An increase in wages, and a trend toward the legal emancipation of serfs in England. Without emancipated serfs (i.e. peasants) it's much harder to start an Industrial Revolution, because the surplus food you need for factory workers isn't grown by serfs who have no incentive to increase their productivity, and the surplus labor you need to go move to the cities are legally forbidden to move around.

Because "killing half of world population" happened over 300 years in an era with high mortality rates, you wouldn't expect much more serious consequences than that. Even if a village could lose 50% of its population in 4 days, that sort of thing also happened as a result of wars from time to time -- the plague acted like an increase in the frequency of war.

http://en.wikipedia.org/wiki/Black_Death_in_England#Economic.2C_social_and_political_consequences

comment by taw · 2010-03-30T22:18:00.633Z · score: 2 (4 votes) · LW(p) · GW(p)

This is a particularly bad example of post-hoc-ergo-propter-hoc thinking - everything that happened between 1000 BCE and 1800 CE somewhere near Britain has a few just-so stories how it caused Industrial Revolution.

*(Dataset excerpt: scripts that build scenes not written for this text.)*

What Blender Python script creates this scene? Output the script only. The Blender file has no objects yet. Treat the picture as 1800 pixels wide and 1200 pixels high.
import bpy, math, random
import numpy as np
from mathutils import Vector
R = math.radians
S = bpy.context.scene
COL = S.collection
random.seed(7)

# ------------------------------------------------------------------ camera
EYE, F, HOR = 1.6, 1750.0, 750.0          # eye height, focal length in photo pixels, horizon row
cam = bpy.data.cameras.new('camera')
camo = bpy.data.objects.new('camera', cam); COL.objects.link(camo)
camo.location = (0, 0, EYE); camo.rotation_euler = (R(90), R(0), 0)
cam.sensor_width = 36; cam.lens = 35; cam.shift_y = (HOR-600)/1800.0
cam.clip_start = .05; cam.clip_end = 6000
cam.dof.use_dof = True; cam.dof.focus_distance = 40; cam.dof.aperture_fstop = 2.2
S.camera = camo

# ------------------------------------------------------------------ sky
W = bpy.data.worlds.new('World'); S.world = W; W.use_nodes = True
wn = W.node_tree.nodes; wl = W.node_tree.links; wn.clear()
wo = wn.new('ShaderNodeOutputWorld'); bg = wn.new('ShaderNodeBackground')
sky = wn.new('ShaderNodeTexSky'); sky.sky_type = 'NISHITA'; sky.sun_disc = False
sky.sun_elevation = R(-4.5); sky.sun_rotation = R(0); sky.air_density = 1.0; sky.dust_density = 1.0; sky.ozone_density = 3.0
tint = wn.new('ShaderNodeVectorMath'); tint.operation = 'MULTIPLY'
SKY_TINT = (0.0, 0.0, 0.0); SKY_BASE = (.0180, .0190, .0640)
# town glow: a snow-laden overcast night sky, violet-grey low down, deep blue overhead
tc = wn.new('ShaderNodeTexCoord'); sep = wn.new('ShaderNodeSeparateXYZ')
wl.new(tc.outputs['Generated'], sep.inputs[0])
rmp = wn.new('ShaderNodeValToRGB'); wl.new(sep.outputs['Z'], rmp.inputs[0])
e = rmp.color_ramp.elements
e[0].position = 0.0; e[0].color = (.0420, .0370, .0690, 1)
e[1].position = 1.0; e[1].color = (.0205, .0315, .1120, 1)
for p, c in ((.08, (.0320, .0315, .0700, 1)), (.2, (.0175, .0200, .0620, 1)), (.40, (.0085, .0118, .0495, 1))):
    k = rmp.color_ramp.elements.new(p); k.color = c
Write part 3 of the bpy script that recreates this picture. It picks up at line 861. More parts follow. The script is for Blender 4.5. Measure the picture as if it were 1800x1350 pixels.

But Industrial Revolution happened so far later that it doesn't make any sense; and it didn't look anything like what you're suggesting - major increase in agricultural productivity only happened in 1700s - far far after Black Death; and agriculture had local surpluses capable of sustaining large urban populations since pretty much Neolithic - a single farmer given enough good land and decent level of capital can easily produce far more than he needs. By taxes, rents, forced labour or some other measure you generate as high food surplus as you desire. So essentially every major urban center in history imported massive amount of food from rural regions. To avoid looking far Athens and Rome are two example of huge well-known ancient grain importers for which such imports were a very important part of foreign politics. Serfdom or lack of it has nothing to do with capability of creating food surpluses.

Also - England was one of the countries least affected by Black Death, so if Black Death caused something in England, it would have had similar effect in most countries which were as badly affected - and that's very definitely not true. On the other hand some other countries least affected by Black Death of Eastern Europe moved towards greater serfdom (and contrary to what you imply - these serf-based economies were major food exporters feeding centers of Industrial Revolution in Western Europe), so there's no correlation here either.

tl;dr - serfdom and food surpluses are uncorrelated; increases in food surpluses happened many centuries too late; you cannot claim Black Death caused something in less affected country like England while mysteriously it didn't in far more affected countries

comment by knb · 2010-03-30T18:24:00.067Z · score: 0 (0 votes) · LW(p) · GW(p)

I believe the fall of the Byzantine Empire was partially caused by black plague.

comment by taw · 2010-03-30T22:00:09.860Z · score: 0 (2 votes) · LW(p) · GW(p)

No, Byzantine Empire was broken by battle of Manzikert in 1071, and then by Fourth Crusade in 1204. After that it was hardly an "Empire" any more - it was a minor country surrounded by much bigger powers.

And the plague story doesn't work at all - Byzantium fell over a century after the plague.

comment by knb · 2010-03-31T03:49:20.915Z · score: 0 (0 votes) · LW(p) · GW(p)

Meh, maybe.

comment by Rain · 2010-03-29T18:29:00.277Z · score: 0 (0 votes) · LW(p) · GW(p)

Doom is inevitable. (see: Ultimate fate of the universe)

I will agree that any particular doom event is often misunderstood, overplayed, improperly categorized, etc.